8 months had passed, and the theatres still hadn’t opened their doors, and it looked like it wasn’t happening for now. At this point, I had already stopped watching the press conferences, and with winter looming, I had no hope of the theatres opening to full capacity. And, to top it off, would my daughter keep her part if they did? With all this uncertainty, I thought why not follow my other dream and start a blog.

This dream had laid dormant for a few years. I wasn’t sure of the exact direction I was going on with it, but I thought if I took the steps, it would come together in the end. So, I completed a few short courses, bought a domain name, and started setting up my website. I was on a roll! Then, a few months later, the government set a date for theatres to open to full capacity. I was happy, but as they were closed for so long, there were no guarantees that my daughter would keep her part, and I had established a routine that was working for me.

Not once but twice

Thankfully, my daughter kept her part. I could continue working on my blog whilst she rehearsed and performed – so I thought. Well, that didn’t go according to plan.

Setting up a business, whilst home–educating and travelling back and forth to Central London, was not one of the best decisions I had made. So, I decided to shelve the dream – yet again. I did what I could, but it wasn’t enough to get it off the ground.

It’s my time again

Now, I had successfully helped my daughter live out her dream. She had completed her run and now it was my time again.

I didn’t commit to any clubs, tasks or activities that were going to take me away from launching my blog. I had invested time, energy, and money into helping my daughter achieve her dream, which was worth it! When you have a child with faith, zeal, and tenacity, you will do all you can to help them achieve in life. But…I had also invested time, energy, and money into my dream, and now it was time to see what the future held for me.

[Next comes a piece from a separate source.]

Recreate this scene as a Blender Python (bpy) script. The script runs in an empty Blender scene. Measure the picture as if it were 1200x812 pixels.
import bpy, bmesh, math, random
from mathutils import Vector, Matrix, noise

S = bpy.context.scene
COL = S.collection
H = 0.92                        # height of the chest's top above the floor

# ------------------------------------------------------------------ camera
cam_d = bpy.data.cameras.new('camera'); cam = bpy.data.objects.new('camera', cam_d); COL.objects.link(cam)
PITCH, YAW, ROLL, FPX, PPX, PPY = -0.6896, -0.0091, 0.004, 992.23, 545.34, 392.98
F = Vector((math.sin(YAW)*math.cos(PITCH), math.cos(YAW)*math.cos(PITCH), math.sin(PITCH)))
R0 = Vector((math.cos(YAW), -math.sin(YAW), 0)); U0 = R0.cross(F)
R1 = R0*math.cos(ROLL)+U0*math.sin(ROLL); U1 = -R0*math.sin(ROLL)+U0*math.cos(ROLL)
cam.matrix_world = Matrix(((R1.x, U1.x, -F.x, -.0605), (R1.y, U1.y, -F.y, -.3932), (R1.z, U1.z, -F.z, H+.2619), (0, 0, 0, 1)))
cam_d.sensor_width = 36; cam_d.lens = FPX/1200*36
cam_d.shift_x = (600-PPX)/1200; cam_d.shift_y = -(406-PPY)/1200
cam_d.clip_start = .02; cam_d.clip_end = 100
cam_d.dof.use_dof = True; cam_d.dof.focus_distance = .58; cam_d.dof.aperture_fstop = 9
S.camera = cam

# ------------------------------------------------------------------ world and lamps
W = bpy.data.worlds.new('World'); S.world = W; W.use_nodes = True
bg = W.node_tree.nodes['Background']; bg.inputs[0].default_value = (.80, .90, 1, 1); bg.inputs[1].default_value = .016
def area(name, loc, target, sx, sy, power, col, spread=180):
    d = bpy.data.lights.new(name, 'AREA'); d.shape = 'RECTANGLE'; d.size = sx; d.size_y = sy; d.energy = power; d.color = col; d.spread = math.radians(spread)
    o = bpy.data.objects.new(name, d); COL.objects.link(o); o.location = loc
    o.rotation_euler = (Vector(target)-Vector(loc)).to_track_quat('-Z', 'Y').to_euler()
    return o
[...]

Well, as you’re reading this post, you can see that I launched my blog. Shelving my dreams so that my daughter could achieve hers, not only allowed me to witness her awesomeness on the stage before she outgrew the role, but I also got to achieve both of my dreams too. It may have happened later than I expected, but…it’s never too late to blossom!

What dreams have you put on hold so that your child can follow theirs?